A CMO (collateralised mortgage obligation) takes passthrough cashflows and redirects them across multiple tranches with defined principal payment priority, rather than distributing everything pro-rata to all investors.
In the simplest sequential-pay structure: all monthly principal (scheduled amortisation plus prepayments) flows entirely to Class A until Class A is fully paid. Only then does principal flow to Class B, then Class C. All tranches receive interest throughout.
The result: Class A has the shortest and most predictable WAL (it receives all principal first); Class C has a longer, more stable WAL (it is sheltered from early prepayments because it only receives principal after A and B are exhausted).
The benefit over a passthrough: better-defined duration profiles. Investors with specific duration needs — a pension fund wanting 2-year paper, an insurance company wanting 7-year paper — can find a tranche that matches. The passthrough gives everyone the same uncertain average WAL that shifts with rates; the CMO carves up that uncertainty into more predictable pieces.
Beyond sequentials, structures include PACs (planned amortisation classes with tighter WAL ranges), interest-only (IO) and principal-only (PO) strips, and inverse floaters — each redistributing prepayment risk differently across different investor bases.
The 2008 crisis was fundamentally a non-agency MBS and structured products failure. Four interlocking causes:
Origination standard collapse: Mortgage originators (Countrywide, WaMu, etc.) dramatically loosened standards in 2003–2007, issuing subprime and Alt-A loans to borrowers who could not service them. They had no incentive to maintain quality because they immediately sold loans rather than holding them — the classic 'originate to distribute' problem.
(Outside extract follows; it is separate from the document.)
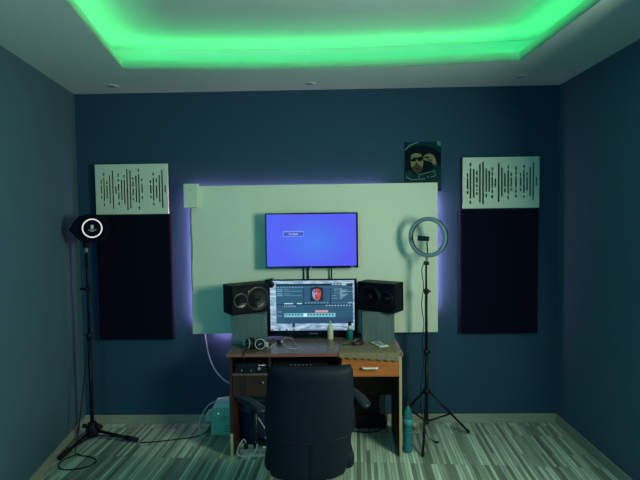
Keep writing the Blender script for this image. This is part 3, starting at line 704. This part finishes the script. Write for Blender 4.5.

Rating agency model failure: Rating agencies rated CDOs built on subprime MBS as AAA. Their diversification models assumed regional housing markets would not fall simultaneously. When US house prices fell nationally for the first time since the Depression, mortgage default correlations shot to 1.0 — wiping out the diversification benefit entirely. Senior tranches that were supposed to be protected by subordination were not.
Complexity and opacity: MBS were packaged into CDOs, which were packaged into CDO-squareds. Nobody — including the institutions holding them — understood the actual risk exposures. When subprime started defaulting, the market froze because nobody knew which institutions held which risks.
Mark-to-market amplification: Banks holding MBS in trading books had to mark them to distressed market prices even if they intended to hold them to maturity. This created apparent capital shortfalls that forced selling, which pushed prices lower, which created more apparent shortfalls — a doom loop.